Set task
Please output exactly the lines of the material from the first through the line containing "above the floor", and nothing more.

Dataset excerpt
▼▼▼
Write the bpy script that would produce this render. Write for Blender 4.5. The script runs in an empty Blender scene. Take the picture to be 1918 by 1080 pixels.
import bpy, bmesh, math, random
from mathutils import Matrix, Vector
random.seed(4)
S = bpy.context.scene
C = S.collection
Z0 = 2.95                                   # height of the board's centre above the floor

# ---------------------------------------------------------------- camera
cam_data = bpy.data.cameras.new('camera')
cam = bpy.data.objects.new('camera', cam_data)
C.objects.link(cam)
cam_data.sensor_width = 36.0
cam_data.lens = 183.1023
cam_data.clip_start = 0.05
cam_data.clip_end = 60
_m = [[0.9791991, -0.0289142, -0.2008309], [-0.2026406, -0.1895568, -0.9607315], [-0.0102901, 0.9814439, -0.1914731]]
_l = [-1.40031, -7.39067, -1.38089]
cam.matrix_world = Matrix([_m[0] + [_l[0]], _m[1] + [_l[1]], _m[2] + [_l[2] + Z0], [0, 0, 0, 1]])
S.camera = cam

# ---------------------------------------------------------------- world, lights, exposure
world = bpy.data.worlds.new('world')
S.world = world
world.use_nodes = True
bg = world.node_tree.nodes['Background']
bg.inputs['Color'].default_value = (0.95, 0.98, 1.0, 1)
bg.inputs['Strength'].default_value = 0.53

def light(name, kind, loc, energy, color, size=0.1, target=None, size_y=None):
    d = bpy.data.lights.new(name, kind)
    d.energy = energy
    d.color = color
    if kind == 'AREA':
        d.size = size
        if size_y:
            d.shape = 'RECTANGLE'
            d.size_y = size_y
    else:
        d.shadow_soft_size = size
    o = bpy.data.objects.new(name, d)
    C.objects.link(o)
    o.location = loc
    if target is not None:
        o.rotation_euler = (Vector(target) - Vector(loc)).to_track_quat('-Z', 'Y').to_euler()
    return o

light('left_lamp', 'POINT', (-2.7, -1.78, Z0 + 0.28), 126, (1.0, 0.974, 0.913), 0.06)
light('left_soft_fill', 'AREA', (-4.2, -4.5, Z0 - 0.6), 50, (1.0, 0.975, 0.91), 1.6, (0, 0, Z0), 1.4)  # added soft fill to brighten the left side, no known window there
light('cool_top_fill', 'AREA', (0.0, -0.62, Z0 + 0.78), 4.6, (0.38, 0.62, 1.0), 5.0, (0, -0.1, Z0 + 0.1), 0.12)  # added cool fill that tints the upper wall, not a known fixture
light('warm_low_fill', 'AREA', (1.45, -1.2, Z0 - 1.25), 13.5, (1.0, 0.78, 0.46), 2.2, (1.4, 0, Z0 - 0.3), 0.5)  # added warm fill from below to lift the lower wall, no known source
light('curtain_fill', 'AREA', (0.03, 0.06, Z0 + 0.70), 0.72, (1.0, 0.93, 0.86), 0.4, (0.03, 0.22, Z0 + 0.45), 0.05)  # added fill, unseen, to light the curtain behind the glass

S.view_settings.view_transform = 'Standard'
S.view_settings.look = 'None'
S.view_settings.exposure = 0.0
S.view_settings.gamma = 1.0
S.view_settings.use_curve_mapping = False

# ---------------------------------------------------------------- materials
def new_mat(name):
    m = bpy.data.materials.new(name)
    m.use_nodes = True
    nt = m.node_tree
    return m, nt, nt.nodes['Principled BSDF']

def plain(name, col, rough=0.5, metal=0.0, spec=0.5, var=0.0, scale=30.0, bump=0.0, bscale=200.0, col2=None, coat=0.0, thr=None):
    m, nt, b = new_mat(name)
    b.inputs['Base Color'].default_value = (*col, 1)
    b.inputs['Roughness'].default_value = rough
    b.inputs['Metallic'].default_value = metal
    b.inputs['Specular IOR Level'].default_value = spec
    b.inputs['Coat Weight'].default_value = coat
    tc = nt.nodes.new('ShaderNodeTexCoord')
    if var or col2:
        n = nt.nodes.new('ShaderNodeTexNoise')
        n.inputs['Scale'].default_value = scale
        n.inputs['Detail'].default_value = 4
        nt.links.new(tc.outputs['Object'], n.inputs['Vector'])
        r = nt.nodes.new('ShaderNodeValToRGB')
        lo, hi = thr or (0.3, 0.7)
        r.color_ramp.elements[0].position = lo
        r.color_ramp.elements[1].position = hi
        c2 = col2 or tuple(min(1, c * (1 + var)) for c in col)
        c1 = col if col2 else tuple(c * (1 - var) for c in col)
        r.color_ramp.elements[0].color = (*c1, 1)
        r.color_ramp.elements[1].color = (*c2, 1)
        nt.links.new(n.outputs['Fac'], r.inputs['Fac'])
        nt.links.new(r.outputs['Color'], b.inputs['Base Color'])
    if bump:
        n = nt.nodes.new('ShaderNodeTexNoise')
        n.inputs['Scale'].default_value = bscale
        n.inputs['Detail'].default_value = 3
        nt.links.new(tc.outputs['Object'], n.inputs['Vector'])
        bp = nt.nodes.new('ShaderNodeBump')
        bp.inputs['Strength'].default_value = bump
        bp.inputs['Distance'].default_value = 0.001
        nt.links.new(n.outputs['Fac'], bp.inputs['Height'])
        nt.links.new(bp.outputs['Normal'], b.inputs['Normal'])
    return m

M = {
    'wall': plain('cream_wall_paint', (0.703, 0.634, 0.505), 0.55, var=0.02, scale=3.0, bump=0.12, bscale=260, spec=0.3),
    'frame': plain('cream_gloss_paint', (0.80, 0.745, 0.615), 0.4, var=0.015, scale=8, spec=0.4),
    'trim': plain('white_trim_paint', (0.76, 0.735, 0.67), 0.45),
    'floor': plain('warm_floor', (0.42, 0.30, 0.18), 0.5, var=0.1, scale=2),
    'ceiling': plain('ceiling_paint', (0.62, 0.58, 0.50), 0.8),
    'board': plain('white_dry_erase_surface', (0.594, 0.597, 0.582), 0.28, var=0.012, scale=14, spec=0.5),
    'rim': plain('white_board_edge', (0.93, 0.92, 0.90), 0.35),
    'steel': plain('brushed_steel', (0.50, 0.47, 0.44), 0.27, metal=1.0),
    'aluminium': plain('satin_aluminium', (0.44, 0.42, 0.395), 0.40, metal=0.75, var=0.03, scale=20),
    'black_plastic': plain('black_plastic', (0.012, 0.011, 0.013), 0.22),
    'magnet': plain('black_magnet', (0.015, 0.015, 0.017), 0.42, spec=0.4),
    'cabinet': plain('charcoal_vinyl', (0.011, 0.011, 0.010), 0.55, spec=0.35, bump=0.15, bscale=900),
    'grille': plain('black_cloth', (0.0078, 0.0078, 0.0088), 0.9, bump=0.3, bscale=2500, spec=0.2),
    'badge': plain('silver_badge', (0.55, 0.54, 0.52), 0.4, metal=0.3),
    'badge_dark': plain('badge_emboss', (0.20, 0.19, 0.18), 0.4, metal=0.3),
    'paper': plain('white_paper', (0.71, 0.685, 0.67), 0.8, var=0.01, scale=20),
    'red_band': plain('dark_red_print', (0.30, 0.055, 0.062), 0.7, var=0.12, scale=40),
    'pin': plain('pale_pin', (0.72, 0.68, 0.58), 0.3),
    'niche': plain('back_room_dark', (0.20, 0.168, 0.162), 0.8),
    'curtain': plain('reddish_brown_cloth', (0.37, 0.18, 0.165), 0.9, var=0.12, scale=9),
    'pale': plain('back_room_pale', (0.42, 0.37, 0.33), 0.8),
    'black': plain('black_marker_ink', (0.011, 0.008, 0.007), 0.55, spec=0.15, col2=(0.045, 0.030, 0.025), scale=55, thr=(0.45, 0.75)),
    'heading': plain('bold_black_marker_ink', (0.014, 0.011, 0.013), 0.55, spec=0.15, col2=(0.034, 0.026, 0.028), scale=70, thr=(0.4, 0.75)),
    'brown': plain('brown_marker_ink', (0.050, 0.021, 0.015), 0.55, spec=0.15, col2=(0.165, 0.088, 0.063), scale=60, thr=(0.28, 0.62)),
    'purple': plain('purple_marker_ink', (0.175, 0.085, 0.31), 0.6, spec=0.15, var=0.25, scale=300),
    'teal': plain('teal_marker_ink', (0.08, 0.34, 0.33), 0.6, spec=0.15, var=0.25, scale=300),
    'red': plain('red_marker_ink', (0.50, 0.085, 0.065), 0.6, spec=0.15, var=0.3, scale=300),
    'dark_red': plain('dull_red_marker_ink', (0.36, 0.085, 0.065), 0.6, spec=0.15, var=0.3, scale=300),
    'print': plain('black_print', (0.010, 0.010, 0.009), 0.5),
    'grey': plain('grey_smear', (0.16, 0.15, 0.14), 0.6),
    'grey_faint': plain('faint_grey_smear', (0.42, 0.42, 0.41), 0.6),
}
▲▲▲
Task solution
Write the bpy script that would produce this render. Write for Blender 4.5. The script runs in an empty Blender scene. Take the picture to be 1918 by 1080 pixels.
import bpy, bmesh, math, random
from mathutils import Matrix, Vector
random.seed(4)
S = bpy.context.scene
C = S.collection
Z0 = 2.95                                   # height of the board's centre above the floor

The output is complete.